28.7.03

eu já ensaiei o que ia dizer.
explicar como é que a gente convive cinco anos com o pai em coma, no quarto ao lado, com enfermeiros entrando e saindo de casa o tempo todo.
é estranho.
é estranho pois eu tomei para mim a responsabilidade da alegria da casa.
então eu falava muita besteira, organizava amigo secreto com papai no meio, entrava na ambulância dizendo que ia tocar a sirene e chorava no meu quarto, atrás da porta, luz apagada para ninguém saber.
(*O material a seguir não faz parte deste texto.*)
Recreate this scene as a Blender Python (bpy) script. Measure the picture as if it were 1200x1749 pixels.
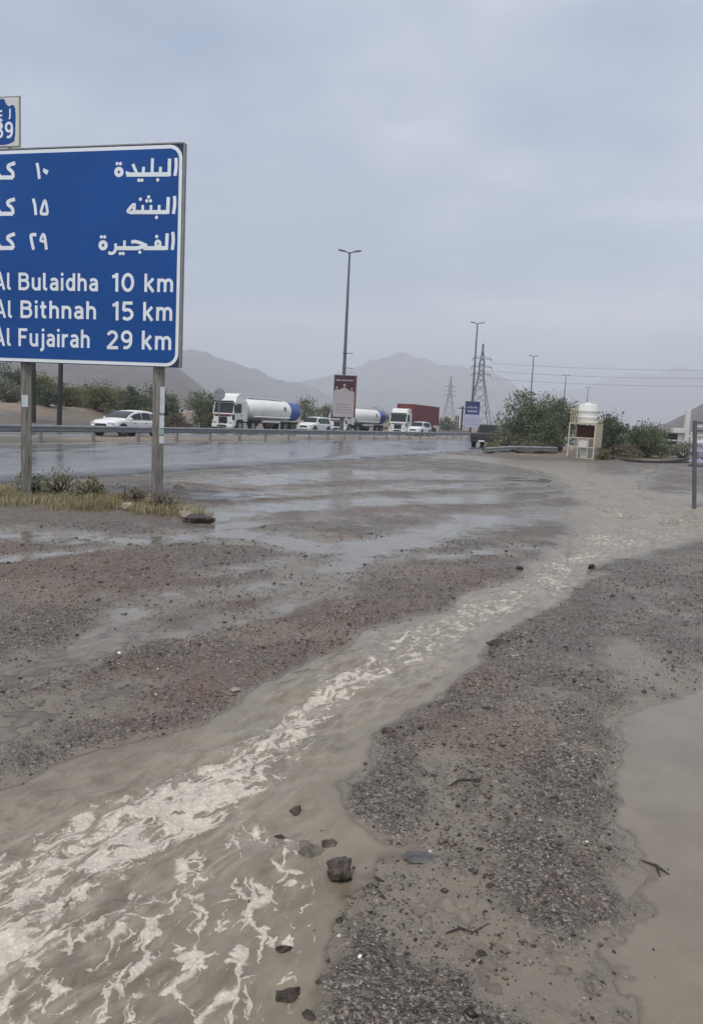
import bpy, bmesh, math, random
import numpy as np
from mathutils import Vector, Matrix

for _o in list(bpy.data.objects): bpy.data.objects.remove(_o, do_unlink=True)
SC = bpy.context.scene
COL = SC.collection
R = math.radians

# ------------------------------------------------------------------ camera
_cam = bpy.data.cameras.new('camera')
_cam.sensor_fit = 'VERTICAL'; _cam.sensor_height = 36.0
_cam.lens = 36.0 * 1300.0 / 1749.0
_cam.clip_start = 0.05; _cam.clip_end = 20000
camera = bpy.data.objects.new('camera', _cam); COL.objects.link(camera)
camera.matrix_world = (Matrix.Translation((0, 0, 1.6)) @ Matrix.Rotation(R(90 - 6.85), 4, 'X') @ Matrix.Rotation(R(2.8), 4, 'Z'))
SC.camera = camera

# ------------------------------------------------------------------ sky and sun (bright overcast after rain)
SUN_EL, SUN_AZ = R(58), R(205)          # azimuth clockwise from +Y: behind the camera, a little to the left
world = bpy.data.worlds.new('World'); SC.world = world; world.use_nodes = True
_n = world.node_tree.nodes; _l = world.node_tree.links
_n.clear()
def _wn(t, **k):
    n = _n.new(t)
    for a, b in k.items(): setattr(n, a, b)
    return n
_out = _wn('ShaderNodeOutputWorld'); _bg = _wn('ShaderNodeBackground')
_sky = _wn('ShaderNodeTexSky', sky_type='NISHITA', sun_disc=False)
_sky.sun_elevation = SUN_EL; _sky.sun_rotation = SUN_AZ; _sky.altitude = 0.2; _sky.air_density = 1.0; _sky.dust_density = 2.5; _sky.ozone_density = 1.5
_tc = _wn('ShaderNodeTexCoord')
_sep = _wn('ShaderNodeSeparateXYZ'); _l.new(_tc.outputs['Generated'], _sep.inputs[0])
# clouds on a flat layer overhead: direction / (height + a little)
_add = _wn('ShaderNodeMath', operation='ADD'); _add.inputs[1].default_value = 0.16; _l.new(_sep.outputs['Z'], _add.inputs[0])
_mx = _wn('ShaderNodeMath', operation='MAXIMUM'); _mx.inputs[1].default_value = 0.05; _l.new(_add.outputs[0], _mx.inputs[0])
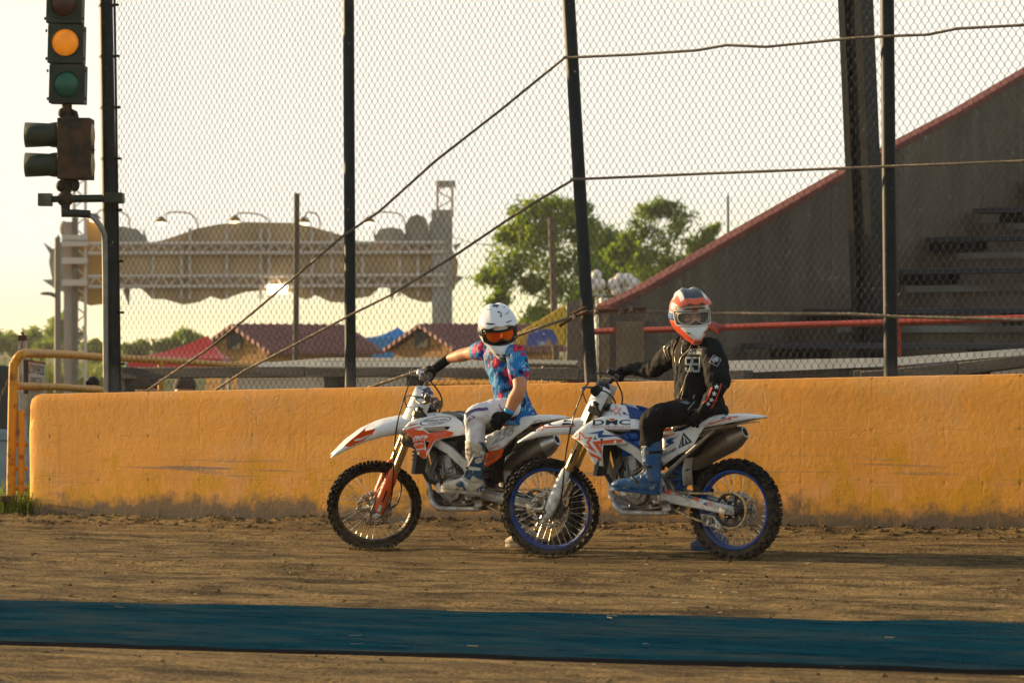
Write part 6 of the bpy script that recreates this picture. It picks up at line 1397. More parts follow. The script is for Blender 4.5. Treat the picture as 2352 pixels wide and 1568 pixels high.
def hand_grip(mb, G, g, W_):
    """gloved hand closed on a grip: G grip middle, g unit vector along it (towards the bar end), W_ wrist"""
    d = (W_-G); d = (d-g*d.dot(g)).normalized(); e = g.cross(d)
    pc = G+d*.040
    chain(mb, [W_, (W_+pc)/2, pc], [.034, .036, .034])
    for k in range(4):
        o = g*(.033-.022*k); L = (.95, 1.05, 1.0, .9)[k]; r = (.0115, .0120, .0118, .0105)[k]
        ang = (70, 25, -35, -100, -150) if True else ()
        P = [G+o*1.0+(d*math.cos(R(a_))+e*math.sin(R(a_)))*(.040 if i == 0 else .034*L) for i, a_ in enumerate((20, -35, -85, -140, -185))]
        mb.tube(spline(P, 4), r, 10); mb.ell(P[-1], r, r, r, nu=8, nv=6)
    mb.ell(G+d*.036-e*.004, .026, .026, .026); mb.box(G+d*.038, .001, .001, .001)
    for k in range(4): mb.ell(G+g*(.033-.022*k)+(d*math.cos(R(15))-e*math.sin(R(15)))*.044, .0145, .0145, .0145, nu=10, nv=8)
    P = [pc-g*.042+d*.01, G-g*.052+e*.026+d*.012, G-g*.050+e*.036-d*.012, G-g*.046+e*.018-d*.032]; mb.tube(spline(P, 4), .0125, 10); mb.ell(P[-1], .0125, .0125, .0125, nu=8, nv=6)
def hand_rest(mb, W_, fd, nr, th, curl=35, sc_=1.0):
    """relaxed gloved hand: fd finger direction, nr direction the palm faces, th side of the thumb"""
    fd = fd.normalized(); nr = (nr-fd*nr.dot(fd)).normalized(); sd = fd.cross(nr); sd = sd if sd.dot(th) > 0 else -sd
    pal = W_+fd*.055*sc_
    mb.loft([ringat(W_-fd*.01, sd*.029, nr*.024), ringat(W_+fd*.03*sc_, sd*.037, nr*.021), ringat(W_+fd*.075*sc_, sd*.044, nr*.019), ringat(W_+fd*.10*sc_, sd*.041, nr*.015)])
    for k in range(4):
        b = W_+fd*(.088-.004*abs(k-1.3))*sc_+sd*(.031-.0205*k); L = (.072, .082, .077, .060)[k]*sc_; r = (.0115, .0120, .0115, .0102)[k]; P = [b]; a = R(curl*(.5+.1*k)*.4); q = b
        for j, fr in enumerate((.44, .32, .24)):
            q = q+(fd*math.cos(a)+nr*math.sin(a)+sd*(.10-.07*k))*L*fr; P.append(q); a += R(curl*(.8+.12*k))
        mb.tube(spline(P, 4), [r*(1-.18*i/12) for i in range(13)], 10); mb.ell(P[-1], r*.85, r*.85, r*.85, nu=8, nv=6)
    P = [W_+fd*.022*sc_+sd*.026, W_+fd*.05*sc_+sd*.052+nr*.012, W_+fd*.082*sc_+sd*.062+nr*.022, W_+fd*.104*sc_+sd*.056+nr*.030]; mb.tube(spline(P, 4), .0125, 10); mb.ell(P[-1], .012, .012, .012, nu=8, nv=6)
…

e eu tinha raiva. muita raiva, porque era mais fácil ter raiva do que ficar triste.

e minha prima me disse o maior paradoxo da vida do meu pai: se ele tivesse se agarrado à saúde como se agarrava à vida, ele não tinha adoecido.

é verdade.

se ele tivesse deixado o doutor "mandar na vida dele", ele não teria adoecido daquele jeito. morrer, todo mundo morre, mas talvez tivesse ganho uns anos de lambuja. mas ele não ia obedecer doutor! quem mandava nele era ele mesmo! e daí deu um avc, depois de dois anos um enfarte, depois de não sei mais quanto tempo o segundo avc que virou coma vigil e a vaca foi pro brejo.

mesmo em coma, papai segurou firme cada fiapinho de vida que pôde. mas foi definhando e indo embora, aos poucos. foi ficando sem expressão, molinho, distante. quando morreu, eu acho que ele já tinha ido embora há tempos.

mas ainda assim fazia o gesto de fumar. os dedos da mão segurando um cigarro imaginário.